Randy then moves on to the jumbo Track, which has a radius of 200 meters (as compared to the first track, with a radius of 75 meters). Ordinarily, Randy runs 8 laps on the normal track. How many laps on the jumbo Track would Randy have to run in order to run the same distance?

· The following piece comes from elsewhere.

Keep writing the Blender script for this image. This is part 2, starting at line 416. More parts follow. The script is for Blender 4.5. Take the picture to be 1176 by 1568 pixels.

To solve the problem, we need to find out how many laps Randy would have to run on the jumbo track to cover the same distance he covers on the normal track. ### Step-by-step Solution: 1. **Calculate the distance covered on the normal track:** - The radius of the normal track is 75 meters. - The perimeter (circumference) of a circle is given by the formula: \[ \text{Perimeter} = 2 \pi r \] - For the normal track: \[ \text{Perimeter} = 2 \pi \times 75 = 150 \pi \text{ meters} \] - Randy runs 8 laps on this track, so the total distance covered on the normal track is: \[ \text{Distance}_{\text{normal}} = 8 \times 150 \pi = 1200 \pi \text{ meters} \] 2. **Calculate the distance covered on the jumbo track:** - The radius of the jumbo track is 200 meters. - The perimeter of the jumbo track is: \[ \text{Perimeter} = 2 \pi \times 200 = 400 \pi \text{ meters} \] - Let \( n \) be the number of laps Randy runs on the jumbo track. The total distance covered on the jumbo track is: \[ \text{Distance}_{\text{jumbo}} = n \times 400 \pi \text{ meters} \] 3. **Set the distances equal to each other:** - Since Randy wants to cover the same distance on both tracks: \[ 1200 \pi = n \times 400 \pi \] 4. **Cancel out \( \pi \) from both sides:** - This simplifies to: \[ 1200 = n \times 400 \] 5. **Solve for \( n \):** - Divide both sides by 400: \[ n = \frac{1200}{400} = 3 \] ### Conclusion: Randy would need to run **3 laps** on the jumbo track to cover the same distance he covers in 8 laps on the normal track.